The null hypothesis holds the position that any observed differences in sample means are due to random chance rather than a real increase in the population mean.
By setting this as our baseline, we can test against it to see if our sample data provides significant evidence to reject this assumption in favor of an alternative hypothesis.

The alternative hypothesis is critical in hypothesis testing as it represents the statement we aim to support with evidence from our data. It asserts a change or a difference from the null hypothesis. In our specific situation, the alternative hypothesis claims that the mean jail time for first-time burglars has, in fact, increased from the previously stated mean of 2.5 years. This is expressed as \( H_a: \mu > 2.5 \).
This hypothesis contrasts directly with the null hypothesis and often employs phrases like "greater than," "not equal to," or "less than" the stated null value. A successful hypothesis test would provide enough statistical evidence to reject the null hypothesis, thus supporting the alternative hypothesis.

• If statistical analysis of the data suggests the mean is indeed greater than 2.5, then we accept the alternative hypothesis.
• Otherwise, we do not have enough evidence to move away from the null hypothesis, and thus, it stands.

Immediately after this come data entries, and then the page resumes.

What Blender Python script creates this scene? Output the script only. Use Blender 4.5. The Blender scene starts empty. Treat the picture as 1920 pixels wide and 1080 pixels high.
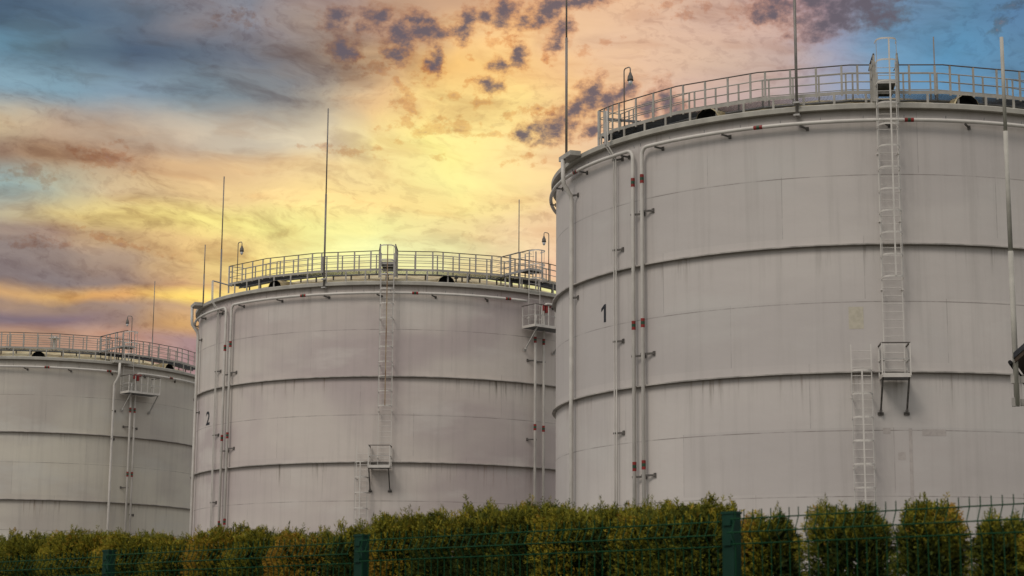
import bpy, math, random
from mathutils import Vector, Matrix
R = math.radians
C = bpy.context.scene.collection
scene = bpy.context.scene

# ------------------------------------------------------------------ camera
pitch, roll = 0.18493, 0.00633
cam_data = bpy.data.cameras.new('camera'); cam = bpy.data.objects.new('camera', cam_data); C.objects.link(cam)
F = Vector((0, math.cos(pitch), math.sin(pitch)))
Rt0 = Vector((1, 0, 0)); U0 = Vector((0, -math.sin(pitch), math.cos(pitch)))
Rt = Rt0*math.cos(roll) + U0*math.sin(roll); U = U0*math.cos(roll) - Rt0*math.sin(roll)
m = Matrix((Rt, U, -F)).transposed().to_4x4(); m.translation = Vector((0, 0, 1.6))
cam.matrix_world = m
cam_data.sensor_width = 36; cam_data.lens = 3562.66/1920*36
cam_data.clip_start = 0.1; cam_data.clip_end = 6000
cam_data.dof.use_dof = True; cam_data.dof.focus_distance = 72; cam_data.dof.aperture_fstop = 8.0
scene.camera = cam

# ------------------------------------------------------------------ light and exposure
scene.view_settings.view_transform = 'Standard'; scene.view_settings.look = 'None'
scene.view_settings.exposure = 0; scene.view_settings.gamma = 1
SUN_EL, SUN_AZ = 50, -143           # soft light through the cloud from behind the camera, left
sd = bpy.data.lights.new('sun', 'SUN'); sun = bpy.data.objects.new('sun', sd); C.objects.link(sun)
sd.energy = 1.35; sd.angle = R(19); sd.color = (1.0, 0.92, 0.84)
dirv = Vector((math.sin(R(SUN_AZ))*math.cos(R(SUN_EL)), math.cos(R(SUN_AZ))*math.cos(R(SUN_EL)), math.sin(R(SUN_EL))))
sun.rotation_euler = dirv.to_track_quat('Z', 'Y').to_euler()

def lin(c):
    return tuple((x/12.92 if x <= .04045 else ((x+.055)/1.055)**2.4) for x in c)
def rgb(c):
    return lin(tuple(q/255 for q in c))+(1,)

# ------------------------------------------------------------------ world: dusk sky as colour over azimuth and elevation
SKY_AZ =  [-15.535, -13.674, -11.784, -9.866, -7.926, -5.968, -3.995, -2.013, -0.025, 1.963, 3.946, 5.92, 7.88, 9.821, 11.741, 13.634, 15.498]
SKY_ROWS = [
    (8.83, [(170,125,100), (170,130,110), (190,140,120), (165,130,130), (165,130,135), (165,130,135), (165,130,135), (165,130,135), (165,130,135), (165,130,135), (165,130,135), (165,130,135), (165,130,135), (165,130,135), (165,130,135), (165,130,135), (165,130,135)]),
    (9.39, [(120,105,115), (130,110,120), (150,120,110), (205,150,90), (210,160,110), (210,160,110), (210,160,110), (210,160,110), (210,160,110), (210,160,110), (210,160,110), (210,160,110), (210,160,110), (210,160,110), (210,160,110), (210,160,110), (210,160,110)]),
    (9.79, [(160,128,110), (152,124,110), (160,132,120), (195,150,110), (220,170,110), (220,170,110), (220,170,110), (220,170,110), (220,170,110), (220,170,110), (220,170,110), (220,170,110), (220,170,110), (220,170,110), (220,170,110), (220,170,110), (220,170,110)]),
    (10.08, [(200,150,100), (215,160,90), (225,160,90), (250,205,90), (245,225,140), (240,215,140), (240,215,140), (240,215,140), (240,215,140), (240,215,140), (240,215,140), (240,215,140), (240,215,140), (240,215,140), (240,215,140), (240,215,140), (240,215,140)]),
    (10.52, [(136,122,122), (134,120,120), (150,124,114), (200,150,104), (250,215,110), (240,220,140), (230,225,150), (230,225,150), (230,225,150), (230,225,150), (230,225,150), (230,225,150), (230,225,150), (230,225,150), (230,225,150), (230,225,150), (230,225,150)]),
    (11.08, [(138,124,122), (148,128,120), (172,142,120), (220,175,115), (245,215,120), (242,230,150), (240,232,160), (235,225,160), (240,200,150), (235,175,145), (235,175,145), (235,175,145), (235,175,145), (235,175,145), (235,175,145), (235,175,145), (235,175,145)]),
    (11.72, [(150,130,120), (160,130,115), (200,160,110), (235,190,120), (245,215,130), (243,234,150), (238,236,165), (240,230,165), (242,210,160), (235,180,150), (235,180,150), (235,180,150), (235,180,150), (235,180,150), (235,180,150), (235,180,150), (235,180,150)]),
    (12.36, [(175,165,145), (212,185,125), (236,205,120), (246,222,125), (243,226,132), (240,226,138), (238,226,145), (240,212,145), (243,205,155), (235,185,145), (235,185,145), (235,185,145), (235,185,145), (235,185,145), (235,185,145), (235,185,145), (235,185,145)]),
    (13.17, [(150,170,165), (175,172,150), (205,175,135), (228,188,130), (236,196,132), (242,205,132), (244,208,130), (244,218,135), (243,206,138), (240,195,150), (240,195,150), (240,195,150), (240,195,150), (240,195,150), (240,195,150), (240,195,150), (240,195,150)]),
    (13.97, [(148,118,100), (170,130,98), (180,140,112), (212,168,122), (228,188,135), (240,205,145), (246,215,140), (244,228,140), (246,215,140), (238,192,140), (238,192,140), (238,192,140), (238,192,140), (238,192,140), (238,192,140), (238,192,140), (238,192,140)]),
    (14.77, [(185,160,130), (185,155,130), (175,150,130), (190,170,150), (195,180,160), (225,205,170), (243,215,140), (250,232,135), (246,214,138), (233,188,142), (225,180,150), (225,180,150), (225,180,150), (225,180,150), (225,180,150), (225,180,150), (225,180,150)]),
    (16.05, [(125,160,175), (120,155,170), (125,150,165), (120,140,150), (135,135,135), (175,158,138), (228,180,125), (248,208,125), (250,212,128), (242,190,130), (225,180,150), (200,165,155), (180,160,160), (150,160,180), (110,150,180), (90,145,180), (84,132,162)]),
    (17.32, [(85,125,145), (85,110,125), (75,95,115), (90,105,120), (110,115,125), (150,132,120), (200,155,110), (238,180,100), (245,192,115), (238,182,125), (225,180,150), (205,170,150), (185,160,155), (150,155,175), (100,150,180), (80,145,180), (84,132,162)]),
    (18.27, [(70,95,115), (80,105,125), (95,110,125), (130,125,130), (130,130,140), (160,140,130), (190,150,125), (230,180,125), (245,190,125), (235,185,140), (225,180,150), (210,170,150), (200,165,155), (150,150,170), (100,140,170), (82,132,162), (80,125,160)]),
    (19.21, [(85,105,125), (100,115,130), (130,130,140), (130,130,140), (125,130,140), (150,130,130), (185,145,120), (205,155,120), (215,160,120), (225,175,135), (225,175,140), (210,170,150), (190,155,150), (160,145,160), (110,140,170), (84,132,162), (85,125,155)]),
]
DARK_PUFFS = [
    (-5.54, 18.60, 0.33, 0.16, 15),
    (-4.32, 18.54, 0.40, 0.20, 10),
    (-3.55, 18.17, 0.33, 0.35, 0),
    (-3.57, 17.60, 0.26, 0.19, 30),
    (-2.75, 18.31, 0.40, 0.26, -10),
    (-2.95, 18.62, 0.19, 0.19, 0),
    (-1.53, 18.46, 0.42, 0.23, 25),
    (-0.85, 18.66, 0.28, 0.13, 0),
    (-0.26, 18.89, 0.23, 0.33, -30),
    (1.06, 18.94, 0.61, 0.21, 25),
    (2.19, 19.17, 0.56, 0.13, 10),
    (1.46, 18.23, 0.19, 0.40, -20),
    (0.07, 17.65, 0.21, 0.26, 0),
    (-0.40, 17.28, 0.21, 0.16, 0),
    (-2.49, 17.30, 0.16, 0.28, -20),
    (-0.73, 16.70, 0.23, 0.15, 0),
    (2.48, 16.40, 0.23, 0.35, -10),
    (1.95, 15.99, 0.28, 0.21, 30),
    (1.27, 15.47, 0.52, 0.26, 25),
    (0.35, 15.19, 0.26, 0.18, 20),
    (-5.27, 17.59, 0.28, 0.26, 0),
    (2.92, 16.32, 0.46, 0.19, 12),
    (3.48, 16.55, 0.27, 0.13, 25),
    (4.82, 16.13, 0.23, 0.33, 0),
    (4.27, 15.98, 0.19, 0.21, 0),
    (2.44, 15.39, 0.23, 0.12, 20),
    (8.09, 18.81, 0.50, 0.24, 10),
    (9.93, 18.45, 0.72, 0.29, 10),
    (10.68, 18.81, 0.72, 0.23, 0),
    (11.40, 18.50, 0.47, 0.19, 0),
    (9.37, 18.97, 0.48, 0.18, 0),
]
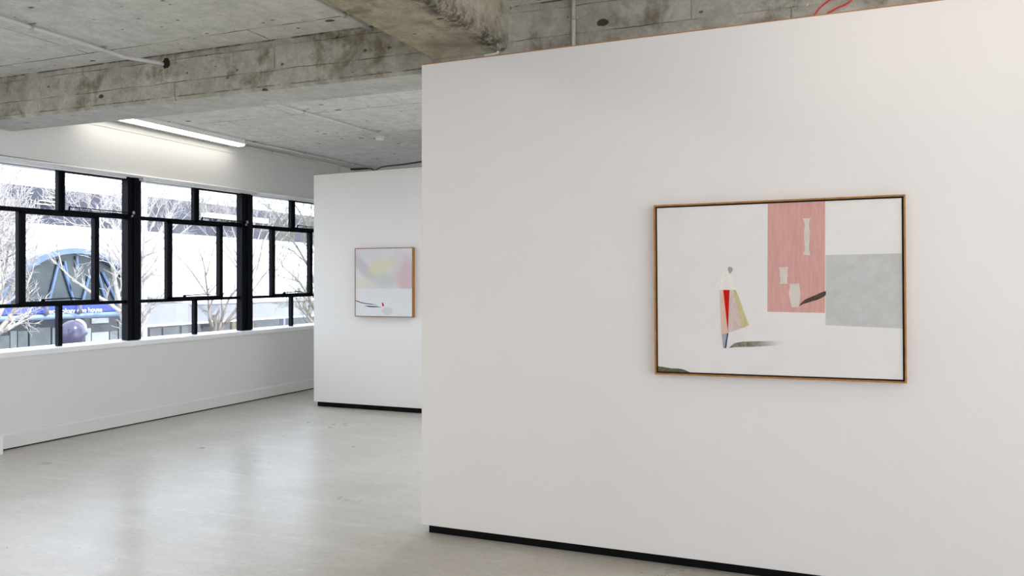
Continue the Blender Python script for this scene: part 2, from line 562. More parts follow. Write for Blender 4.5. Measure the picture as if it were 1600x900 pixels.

The population mean, denoted by \( \mu \), represents the average of all possible values or outcomes within an entire population. It is a parameter that provides insight into the central tendency of a population as a whole. Within the framework of our jail time exercise, the population mean would be the average jail time for all first-time convicted burglars, not just the sample in consideration.

• For our hypothesis test, we are comparing the sample mean (3 years, in this case) to the population mean (2.5 years, according to past reports) to determine if there is a statistically significant increase.
• The sample data, which gives a mean time of 3 years, is used to estimate the population mean through statistical reasoning.
• Inferences about the actual population mean aid in making generalizations beyond the sample data.

Understanding whether a change in population mean has occurred helps researchers and policymakers to draw conclusions based on statistical evidence rather than anecdote or assumption.

Standard deviation is a measure of variability or spread in a set of data. In simple terms, it quantifies how much individual data points differ from the mean. It's a fundamental concept that indicates the consistency or variability within a dataset.

• In this context, the standard deviation of 1.8 years (from the sample) tells us how much the jail times of the individuals in our sample vary on average from the sample mean of 3 years.
• While it's known that the population standard deviation is 1.5 years, this suggests the jail times within the total population are slightly less variable than in the sample.

A smaller standard deviation means data points cluster closely around the mean, whereas a larger one indicates more spread or variability. Understanding standard deviation is vital when interpreting the reliability and precision of sample mean estimates and conducting hypothesis tests.